Carrots and Glory

I toss a stack of weeds into the green waste bin and call out, “It’s time to plant seeds!”

Two sets of feet pound toward my husband and I as we get to work.

He pulls out the foot-long, gnarled remnants of last year’s carrot patch and I top off the soil in the planter. I mix the earth and form 3 furrows, drawing a line down each one for the boys to aim at as they scatter seeds. I have no idea if you should make furrows for carrot seeds (I’m just pretending to be a farmer, after all), but it looks neat!

The boys love all carrots, but multi-colored ones are their favorite. It’s a great adventure to pull carrots for dinner when you never know what color you’ll get! They love the dark purple, rosy red, and classic orange. White carrots have an almost spicy edge to their flavor, and thus remain the spoils of the adults. The yellow ones are tough and stringy, universally disliked.

But on planting day, all carrots are equal. The joy of getting their small hands dirty far outweighs any concern over how many white or yellow carrots will infiltrate dinner this summer. Lying quietly in their neat little furrows, the seeds give no clue as to their destiny. Today they are all bright pink!

I may have bought coated seeds on accident…


Our youngest runs out the next day looking for sprouts, but his brother knows better. He’s been around the gardening block a time or two. It will be months before they learn what kind of carrots they planted. During that time we will water the earth, squeal with excitement when the first sprouts come up, and do our best to decide when they are big enough to pull (not as easy as it sounds).
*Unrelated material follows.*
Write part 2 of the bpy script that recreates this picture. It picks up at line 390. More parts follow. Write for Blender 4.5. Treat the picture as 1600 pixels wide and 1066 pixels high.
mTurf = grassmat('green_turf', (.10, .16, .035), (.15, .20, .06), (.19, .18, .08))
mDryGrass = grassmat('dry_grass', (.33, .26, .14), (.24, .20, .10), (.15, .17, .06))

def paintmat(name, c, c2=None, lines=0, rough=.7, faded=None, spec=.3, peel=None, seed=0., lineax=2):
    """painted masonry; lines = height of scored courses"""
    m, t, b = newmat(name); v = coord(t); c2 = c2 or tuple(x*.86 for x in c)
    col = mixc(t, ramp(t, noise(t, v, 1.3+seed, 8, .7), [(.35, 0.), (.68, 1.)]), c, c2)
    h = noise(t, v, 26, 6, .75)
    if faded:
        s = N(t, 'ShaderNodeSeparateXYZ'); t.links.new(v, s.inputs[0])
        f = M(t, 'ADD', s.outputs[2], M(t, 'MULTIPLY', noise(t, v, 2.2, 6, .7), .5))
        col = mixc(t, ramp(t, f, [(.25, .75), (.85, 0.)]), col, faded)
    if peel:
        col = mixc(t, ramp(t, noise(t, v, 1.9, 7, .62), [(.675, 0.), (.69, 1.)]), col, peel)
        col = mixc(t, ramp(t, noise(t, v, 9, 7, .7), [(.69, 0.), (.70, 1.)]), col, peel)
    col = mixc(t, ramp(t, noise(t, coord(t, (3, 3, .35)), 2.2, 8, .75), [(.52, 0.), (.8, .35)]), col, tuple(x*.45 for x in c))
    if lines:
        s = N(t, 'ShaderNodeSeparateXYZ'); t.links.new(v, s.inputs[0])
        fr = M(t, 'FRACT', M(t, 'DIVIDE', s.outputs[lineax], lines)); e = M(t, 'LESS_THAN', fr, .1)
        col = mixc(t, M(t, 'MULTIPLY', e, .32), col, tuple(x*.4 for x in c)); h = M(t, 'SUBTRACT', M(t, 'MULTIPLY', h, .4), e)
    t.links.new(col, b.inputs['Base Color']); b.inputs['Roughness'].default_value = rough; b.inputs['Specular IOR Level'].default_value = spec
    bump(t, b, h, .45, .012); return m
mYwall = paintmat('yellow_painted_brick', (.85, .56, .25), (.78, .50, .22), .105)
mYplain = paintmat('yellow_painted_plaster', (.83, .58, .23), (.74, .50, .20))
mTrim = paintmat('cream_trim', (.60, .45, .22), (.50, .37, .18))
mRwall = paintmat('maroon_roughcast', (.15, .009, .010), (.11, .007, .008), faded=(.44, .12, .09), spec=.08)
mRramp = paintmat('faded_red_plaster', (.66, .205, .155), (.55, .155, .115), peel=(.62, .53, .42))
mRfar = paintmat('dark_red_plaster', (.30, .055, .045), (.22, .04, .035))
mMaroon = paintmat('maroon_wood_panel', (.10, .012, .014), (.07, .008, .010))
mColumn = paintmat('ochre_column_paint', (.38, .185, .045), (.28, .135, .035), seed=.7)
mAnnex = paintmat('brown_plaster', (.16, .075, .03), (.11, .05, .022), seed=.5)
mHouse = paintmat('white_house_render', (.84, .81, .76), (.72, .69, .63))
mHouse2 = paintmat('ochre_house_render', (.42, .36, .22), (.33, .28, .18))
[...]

But the final result is not up to us. That’s part of the adventure!


In this season of fasting, we surrender something small to remind ourselves that we have, in reality, surrendered everything.
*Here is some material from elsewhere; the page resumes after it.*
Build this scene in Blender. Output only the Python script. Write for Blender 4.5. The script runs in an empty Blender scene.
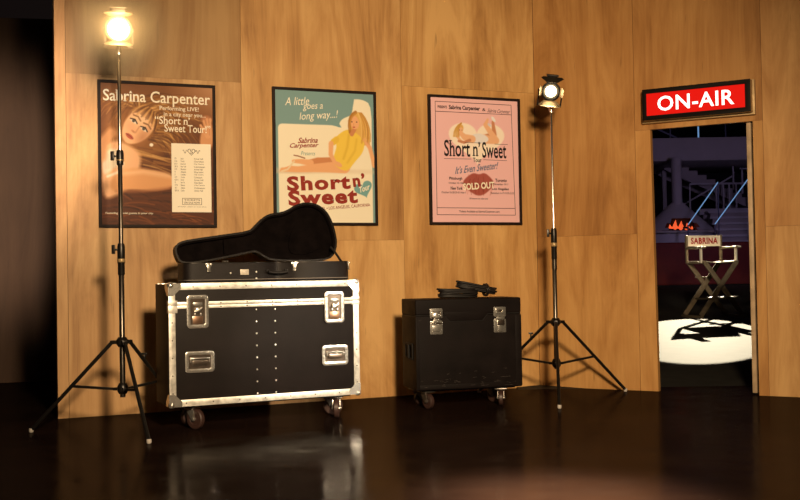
import bpy, bmesh, math, random
import numpy as np
from mathutils import Vector, Matrix
random.seed(7)
rng = np.random.default_rng(7)
S = bpy.context.scene
COL = S.collection
PI = math.pi
R = math.radians

# ------------------------------------------------------------------ camera, world, light, exposure
cam = bpy.data.cameras.new('camera')
cam.sensor_fit = 'HORIZONTAL'
cam.sensor_width = 36.0
cam.lens = 36.0 * 1076.8 / 800.0
cam.clip_end = 200
camo = bpy.data.objects.new('camera', cam)
COL.objects.link(camo)
camo.matrix_world = (Matrix.Translation((0, 0, 0.92)) @ Matrix.Rotation(R(90) + 0.02176, 4, 'X')
                     @ Matrix.Rotation(-0.01757, 4, 'Z'))
S.camera = camo

world = bpy.data.worlds.new('world')
S.world = world
world.use_nodes = True
world.node_tree.nodes['Background'].inputs['Color'].default_value = (0.9, 0.6, 0.55, 1)
world.node_tree.nodes['Background'].inputs['Strength'].default_value = 0.006

S.view_settings.view_transform = 'Standard'
S.view_settings.look = 'None'
S.view_settings.gamma = 1.0
S.view_settings.use_curve_mapping = False
S.view_settings.exposure = 0.0


def light(name, kind, loc, target, energy, color, **kw):
    l = bpy.data.lights.new(name, kind)
    l.energy = energy
    l.color = color
    for k, v in kw.items():
        setattr(l, k, v)
    o = bpy.data.objects.new(name, l)
    COL.objects.link(o)
    o.location = loc
    d = Vector(target) - Vector(loc)
    o.rotation_euler = d.to_track_quat('-Z', 'Y').to_euler()
    return o


# key: warm stage spot, high on the right beside the camera
light('key_spot', 'SPOT', (0.88, 0.4, 2.65), (0.20, 7.9, 0.75), 2300, (1.0, 0.74, 0.45),
      spot_size=R(60), spot_blend=0.85, shadow_soft_size=0.28)
# low-powered kicker far to the right, glinting in the metal fittings
light('side_kicker', 'SPOT', (6.6, 1.0, 2.1), (-0.45, 6.85, 0.45), 2300, (1.0, 0.84, 0.62),
      spot_size=R(9), spot_blend=0.7, shadow_soft_size=0.15)
# narrow back spot throwing the pool of light round the chair on the far stage
light('pool_spot', 'SPOT', (4.90, 17.4, 3.27), (3.25, 11.9, 0.21), 6900, (1.0, 0.86, 0.60),
      spot_size=R(13.4), spot_blend=0.04, shadow_soft_size=0.02)
# second, narrow spot grazing past the wall's end on to the dim flat behind
light('flat_spot', 'SPOT', (0.05, 0.4, 2.6), (-3.75, 9.7, 1.7), 3800, (1.0, 0.74, 0.5),
      spot_size=R(15), spot_blend=0.7, shadow_soft_size=0.3)
# small front spot for the tall chair, hung behind the doorway wall
light('chair_spot', 'SPOT', (2.35, 8.75, 2.35), (3.82, 13.3, 1.2), 420, (1.0, 0.85, 0.62),
      spot_size=R(13), spot_blend=0.5, shadow_soft_size=0.05)
# added soft spot without a fixture, brightening a patch of floor from above
light('added_floor_spot', 'SPOT', (0.62, 3.9, 4.2), (0.62, 4.35, 0.0), 7500, (1.0, 0.76, 0.5),
      spot_size=R(19), spot_blend=1.0, shadow_soft_size=0.2)
# dim violet wash over the far set
light('violet_wash', 'SPOT', (5.6, 14.8, 2.3), (5.7, 21.0, 2.55), 95, (0.74, 0.56, 0.95),
      spot_size=R(75), spot_blend=0.6, shadow_soft_size=0.3)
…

One of the hardest things to give up is our control over who we will become. We are born into contexts that try to define that for us, and much of our life is spent either going with that flow or pushing against it in order to define ourselves.

But on the day we surrender to Christ, we become someone new! We are no longer confined by the ‘inevitable’ paths, yet no longer in control of the divergent one either. Our new freedom is found in the paradoxical act of surrender.
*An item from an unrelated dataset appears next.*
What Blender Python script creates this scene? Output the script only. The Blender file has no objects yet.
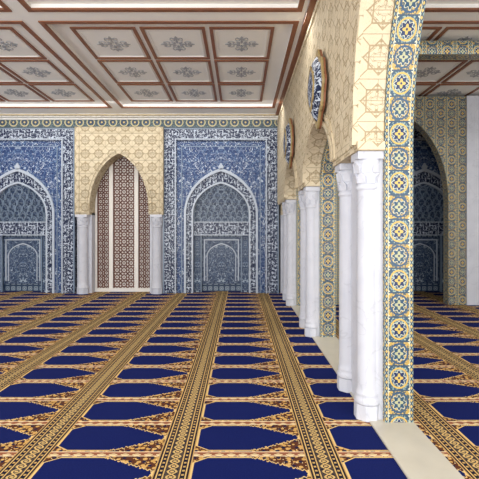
import bpy, bmesh, math
from mathutils import Vector
F=430.0; H=1.7; YB=11.79; S=YB/F
ZC=4.8
def bx(px): return (px-240)*S
def bz(py): return H-(py-231)*S
def lin(c):
    r=[]
    for v in c[:3]:
        v=v/255.0
        r.append(v/12.92 if v<=0.04045 else ((v+0.055)/1.055)**2.4)
    return (r[0],r[1],r[2],1)
class Ctx:
    def __init__(s,name,rough=0.5,spec=0.5):
        s.mat=bpy.data.materials.new(name); s.mat.use_nodes=True
        s.nt=s.mat.node_tree
        s.b=s.nt.nodes['Principled BSDF']
        s.b.inputs['Roughness'].default_value=rough
        s.b.inputs['Specular IOR Level'].default_value=spec
    def xyz(s,sock):
        n=s.nt.nodes.new('ShaderNodeSeparateXYZ'); s.nt.links.new(sock,n.inputs[0])
        return [E(s,o) for o in n.outputs]
    def pos(s):
        g=s.nt.nodes.new('ShaderNodeNewGeometry'); return s.xyz(g.outputs['Position'])
    def uv(s):
        g=s.nt.nodes.new('ShaderNodeTexCoord'); return s.xyz(g.outputs['UV'])[:2]
    def m(s,op,*a):
        n=s.nt.nodes.new('ShaderNodeMath'); n.operation=op
        for i,v in enumerate(a):
            if isinstance(v,E): s.nt.links.new(v.s,n.inputs[i])
            else: n.inputs[i].default_value=float(v)
        return E(s,n.outputs[0])
    def vec(s,x,y,z=0):
        n=s.nt.nodes.new('ShaderNodeCombineXYZ')
        for i,v in enumerate((x,y,z)):
            if isinstance(v,E): s.nt.links.new(v.s,n.inputs[i])
            else: n.inputs[i].default_value=float(v)
        return n.outputs[0]
    def noise(s,x,y,z=0,scale=5,detail=2,dist=0):
        n=s.nt.nodes.new('ShaderNodeTexNoise')
        s.nt.links.new(s.vec(x,y,z),n.inputs['Vector'])
        n.inputs['Scale'].default_value=scale; n.inputs['Detail'].default_value=detail
        n.inputs['Distortion'].default_value=dist
        return E(s,n.outputs[0])
    def voro(s,x,y,z=0,scale=5,rnd=1.0,feature='F1'):
        n=s.nt.nodes.new('ShaderNodeTexVoronoi'); n.feature=feature
        s.nt.links.new(s.vec(x,y,z),n.inputs['Vector'])
        n.inputs['Scale'].default_value=scale; n.inputs['Randomness'].default_value=rnd
        return E(s,n.outputs[0])
    def mix(s,f,a,b):
        n=s.nt.nodes.new('ShaderNodeMix'); n.data_type='RGBA'
        if isinstance(f,E): s.nt.links.new(f.s,n.inputs[0])
        else: n.inputs[0].default_value=f
        for i,v in ((6,a),(7,b)):
            if isinstance(v,(tuple,list)): n.inputs[i].default_value=lin(v)
            else: s.nt.links.new(v,n.inputs[i])
        return n.outputs[2]
    def out(s,col,bump=None,bs=0.3,bd=0.01):
        if isinstance(col,(tuple,list)): s.b.inputs['Base Color'].default_value=lin(col)
        else: s.nt.links.new(col,s.b.inputs['Base Color'])
        if bump is not None:
            n=s.nt.nodes.new('ShaderNodeBump'); n.inputs['Strength'].default_value=bs; n.inputs['Distance'].default_value=bd
            s.nt.links.new(bump.s,n.inputs['Height']); s.nt.links.new(n.outputs[0],s.b.inputs['Normal'])
        return s.mat
class E:
    def __init__(s,c,sock): s.c=c; s.s=sock
    def __add__(a,b): return a.c.m('ADD',a,b)
    __radd__=__add__
    def __sub__(a,b): return a.c.m('SUBTRACT',a,b)
    def __rsub__(a,b): return a.c.m('SUBTRACT',b,a)
    def __mul__(a,b): return a.c.m('MULTIPLY',a,b)
    __rmul__=__mul__
    def __truediv__(a,b): return a.c.m('DIVIDE',a,b)
    def lt(a,b): return a.c.m('LESS_THAN',a,b)
    def gt(a,b): return a.c.m('GREATER_THAN',a,b)
    def abs(a): return a.c.m('ABSOLUTE',a)
    def fr(a): return a.c.m('FRACT',a)
    def fl(a): return a.c.m('FLOOR',a)
    def sin(a): return a.c.m('SINE',a)
    def cos(a): return a.c.m('COSINE',a)
    def sqrt(a): return a.c.m('SQRT',a)
    def atan2(a,b): return a.c.m('ARCTAN2',a,b)
    def max(a,b): return a.c.m('MAXIMUM',a,b)
    def min(a,b): return a.c.m('MINIMUM',a,b)
    def mod(a,b): return a.c.m('FLOORED_MODULO',a,b)
# ---------------------------------------------------------------- materials
def plain(name,col,rough=0.5,spec=0.4,var=0.06,sc=4):
    c=Ctx(name,rough,spec); x,y,z=c.pos()
    n=c.noise(x,y,z,scale=sc,detail=4)
    d=tuple(v*(1-var*2) for v in col)
    return c.out(c.mix(n,col,d))
def carpet():
    c=Ctx('carpet',0.95,0.1); x,y,z=c.pos()
    P=1.1; R=0.53
    t=((x-0.62+0.13)/P).fr()*P
    ds=(t-0.13).abs()
    strip=t.lt(0.26)
    mm=t-0.26
    e=R/2-((((y-0.1)/R).fr()*R)-R/2).abs()
    ramp=(mm-0.48).max(0)*0.50
    steps=((mm*22).fl()/22-0.46).max(0)*0.50
    scal=(mm*105).sin().abs()*0.018*(mm.gt(0.44))
    left=(0.11-mm).max(0)*0.7
    edge=ramp*0.3+steps*0.7+scal+left+0.058
    fld=e.gt(edge)*(mm.gt(0.015))*(mm.lt(0.825))
    inner=e.gt(edge-0.012)*(1-fld)
    v1=c.voro(x,y,scale=26,rnd=0.7)
    v2=c.voro(x,y,scale=44,rnd=0.8)
    fleck=v1.gt(0.47)
    col=c.mix(fleck,(202,160,92),(88,50,34))
    col=c.mix(v2.lt(0.21),col,(236,218,170))
    w=((x*60).sin()*(y*60).sin())
    col=c.mix(w.gt(0.66),col,(24,28,62))
    sep=e.lt(0.036)
    col=c.mix(sep,col,(224,206,172))
    col=c.mix(e.lt(0.025),col,(158,98,70))
    col=c.mix(e.lt(0.025)*(((x*70).sin()+(y*110).sin()).gt(0.3)),col,(222,198,152))
    col=c.mix(e.lt(0.004),col,(112,66,48))
    col=c.mix(inner*(1-sep),col,(222,190,126))
    nb=c.noise(x,y,scale=90,detail=2)
    blue=c.mix(nb,(12,20,72),(20,34,98))
    col=c.mix(fld,col,blue)
    lace=((y*46).sin()*0.030).abs()
    lac=((ds-lace).abs()).lt(0.008)
    dot=(((y*46).cos().abs().lt(0.45))*ds.lt(0.012))
    sc=c.mix(c.voro(x,y,scale=60,rnd=0.7).gt(0.42),(28,26,42),(74,64,60))
    sc=c.mix(lac.max(dot),sc,(206,174,112))
    sc=c.mix(ds.gt(0.052)*ds.lt(0.062),sc,(202,168,104))
    sc=c.mix(ds.gt(0.062)*ds.lt(0.096),sc,(24,24,44))
    sc=c.mix(ds.gt(0.070)*ds.lt(0.088)*((y*120).sin().gt(0.3)),sc,(190,156,96))
    sc=c.mix(ds.gt(0.096)*ds.lt(0.106),sc,(210,176,112))
    sc=c.mix(ds.gt(0.106)*ds.lt(0.121),sc,(42,32,40))
    sc=c.mix(ds.gt(0.121),sc,(192,156,98))
    col=c.mix(strip,col,sc)
    return c.out(col,nb,0.2,0.004)
def tile_green():
    c=Ctx('glazed_mosaic',0.35,0.3); u,v=c.uv(); T=0.25; TV=0.215
    a=((u/T).fr()-0.5); b=((v/TV).fr()-0.5)
    alt=((u/T).fl()+(v/TV).fl()).mod(2)
    A=a*1.30
    r=(A*A+b*b).sqrt(); th=b.atan2(A)
    pet=(th*8).cos()*0.05+0.27
    pet2=(th*4).cos()*0.05+0.15
    ca=0.5-A.abs(); cb=0.5-b.abs(); rc=(ca*ca+cb*cb).sqrt()
    n=c.voro(u,v,scale=55,rnd=0.6)
    sage=c.mix(n.gt(0.46),(142,164,156),(58,84,106))
    ylw=c.mix(n.gt(0.48),(198,166,94),(76,92,98))
    col=c.mix(alt,sage,ylw)
    ring=((r-0.40).abs().lt(0.035))
    col=c.mix(ring,col,c.mix(alt,(204,170,90),(52,82,114)))
    col=c.mix(r.lt(pet+0.03),col,(208,206,182))
    col=c.mix(r.lt(pet),col,c.mix(alt,(30,50,90),(44,76,100)))
    col=c.mix(r.lt(pet2),col,c.mix(alt,(204,176,98),(176,176,140)))
    col=c.mix(r.lt(0.05),col,(44,60,96))
    col=c.mix(rc.lt(0.20),col,c.mix(alt,(52,80,102),(188,156,82)))
    col=c.mix(rc.lt(0.10),col,(212,208,178))
    col=c.mix(b.abs().gt(0.47),col,(56,78,98))
    bord=a.abs().gt(0.375)
    w=((a.abs()-0.4375).abs()*T/0.035)
    bs=((v/0.054).fr()-0.5).abs()+w*1.0
    bc=c.mix(bs.lt(0.32),(48,72,98),(200,174,102))
    bc=c.mix(bs.gt(0.62),bc,(146,166,156))
    col=c.mix(bord,col,bc)
    col=c.mix((a.abs()-0.380).abs().lt(0.012),col,(208,202,170))
    return c.out(col)
def frieze():
    c=Ctx('frieze_mosaic',0.4,0.4); u,v=c.uv(); T=0.30
    a=(u/T).fr()-0.5; b=(v-0.14)/T
    r=(a*a+b*b).sqrt(); th=b.atan2(a); n=c.voro(u,v,scale=34,rnd=0.7)
    col=c.mix(n.gt(0.42),(112,130,124),(50,70,84))
    col=c.mix((r-0.34).abs().lt(0.05),col,(188,176,132))
    col=c.mix(r.lt((th*6).cos()*0.06+0.2),col,(36,56,88))
    col=c.mix(r.lt(0.09),col,(200,178,116))
    return c.out(col)
def stone():
    c=Ctx('carved_limestone',0.85,0.1); u,v=c.uv()
    n=c.noise(u,v,scale=3,detail=5); n2=c.noise(u,v,scale=40,detail=3)
    col=c.mix(n,(222,210,184),(200,184,154))
    T=0.36
    a=((u/T).fr()-0.5).abs(); b=((v/T).fr()-0.5).abs()
    star=((a.max(b)-0.26).abs().lt(0.018)).max(((a+b)-0.40).abs().lt(0.02)).max(((a-b).abs().lt(0.016))*(a.gt(0.26)))
    arab=((c.noise(a,b,scale=9,detail=0,dist=0.6)-0.5).abs()).lt(0.026)
    carve=star.max(arab*(a+b).lt(0.38))
    joint=((v/0.18).fr().lt(0.04)).max((u/0.36+((v/0.18).fl().mod(2))*0.5).fr().lt(0.02))
    col=c.mix(carve*0.75,col,(154,134,102))
    col=c.mix(joint*0.45,col,(140,122,94))
    return c.out(col,1-carve.max(joint)+n2*0.4,0.9,0.02)
def callig():
    c=Ctx('calligraphy_tile',0.35,0.3); u,v=c.uv()
    w=c.noise(u,v,scale=9,detail=0)-0.5
    l1=((c.noise(u,v,scale=14,detail=0,dist=0.8)-0.5).abs()).lt(0.030)
    stem=(((u+w*0.05)/0.085).fr()-0.5).abs().lt(0.12)*(c.noise(u,v,3.3,scale=10,detail=0).gt(0.53))
    stem2=(((v+w*0.05)/0.10).fr()-0.5).abs().lt(0.10)*(c.noise(u,v,7.7,scale=12,detail=0).gt(0.58))
    dots=c.voro(u,v,scale=20,rnd=1).lt(0.13)
    f=l1.max(stem).max(stem2).max(dots)
    bg=c.mix(c.noise(u,v,scale=30,detail=2),(16,26,54),(30,46,82))
    return c.out(c.mix(f,bg,(196,206,220)))
def arab(name,bg1,bg2,fg,fg2,sc=1.0):
    c=Ctx(name,0.35,0.3); u,v=c.uv(); a=u.abs()
    l=((c.noise(a,v,scale=7*sc,detail=0,dist=1.4)-0.5).abs()).lt(0.022)
    l2=((c.noise(a,v,5.1,scale=15*sc,detail=0,dist=0.9)-0.5).abs()).lt(0.034)
    d=c.voro(a,v,scale=8*sc,rnd=0.6)
    fl=d.lt(0.15); fr_=d.lt(0.25)
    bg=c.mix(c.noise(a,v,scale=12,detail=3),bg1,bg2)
    col=c.mix(l2,bg,fg2); col=c.mix(l,col,fg); col=c.mix(fr_,col,bg1); col=c.mix(fl,col,fg)
    return c.out(col)
def lattice_tile():
    c=Ctx('lattice_tile',0.35,0.3); u,v=c.uv(); T=0.16
    a=((u/T+0.5).fr()-0.5).abs(); b=((v/T).fr()-0.5).abs()
    s=((a+b)-0.34).abs().lt(0.045); s2=(a.max(b)-0.30).abs().lt(0.03)
    d=(a*a+b*b).sqrt().lt(0.12)
    bg=c.mix(c.noise(u,v,scale=14,detail=3),(36,52,80),(66,88,116))
    return c.out(c.mix(s.max(s2).max(d),bg,(168,182,194)))
def marble():
    c=Ctx('white_marble',0.4,0.3); x,y,z=c.pos()
    n=c.noise(x,y,z,scale=2,detail=5,dist=1.2)
    vein=(n-0.5).abs().lt(0.008)
    col=c.mix(c.noise(x,y,z,scale=5,detail=4),(212,214,222),(188,191,202))
    return c.out(c.mix(vein*0.18,col,(150,152,160)))
M={}
M['carpet']=carpet(); M['tile']=tile_green(); M['frieze']=frieze(); M['stone']=stone(); M['cal']=callig()
M['arab']=arab('arabesque_tile',(26,46,92),(50,78,128),(190,200,214),(104,130,166))
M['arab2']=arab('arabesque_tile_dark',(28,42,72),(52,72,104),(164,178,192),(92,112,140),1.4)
M['latt']=lattice_tile(); M['marble']=marble()
M['white']=plain('white_plaster',(244,242,238),0.7,0.2,0.01)
M['brown']=plain('brown_wood',(152,98,68),0.5,0.4,0.10,8)
M['bluewhite']=plain('pale_blue_ceramic',(192,202,216),0.3,0.4,0.05)
M['midblue']=plain('mid_blue_ceramic',(136,154,176),0.3,0.4,0.05)
M['grey']=plain('silver_relief',(168,170,174),0.4,0.5,0.05)
M['red']=plain('red_brown_lattice',(126,80,66),0.5,0.4,0.1,8)
M['cream']=plain('cream_panel',(240,236,230),0.6,0.3,0.03)
M['gold']=plain('gold_trim',(184,160,108),0.35,0.6,0.1,6)
M['thresh']=plain('cream_marble',(206,200,184),0.3,0.5,0.05)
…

How I wish I could control what kind of carrot I will become! I have so many ideas of what would benefit the world, my family, myself. But all of this is now held out to Jesus, hands open, to see what He will do with it. Likewise, all the faults and wounds I have grown accustomed to are held out hopefully, to see what Jesus can make of them.

When the first sprouts of New Life come up, we dance with joy! There is eagerness and excitement in watching something grow. And then come the long months of waiting. We hope for healing, and it doesn’t come. We desire to be the person we’ve come to believe we are and find that Jesus has a different vision. Life continues to be a mix of joy and pain. And we are left in the ‘neutral zone’, wondering what the goal of all this is.

“What [apprentices of Jesus], and God, get out of their lifetime is chiefly the person they become. And that is why their real life is so important.” –Dallas Willard (The Divine Conspiracy)

If we persevere, if we resist the urge to re-make ourselves again into the image of what we were before, we will see the final result of all this waiting. All along the way we see hints of what Jesus is growing us into, but on the day we come into the fullness of the Kingdom of God, our new self will be revealed in all its glory!

So we trust through all the surrender, knowing that we could not have envisioned anything half so grand, and Jesus will not settle for anything less.

Lenten Reflection #2

© 2019 Jacqueline Tisthammer. All Rights Reserved.

2 thoughts on “Carrots and Glory

  1. Woah! One of your best musings yet…”if we resist the urge to remake again ourselves into the image of what we were before” this thought is the basis of all of our resistance to surrender and this phrase captures the essence of what we all comfortably do to ourselves almost unconsciously.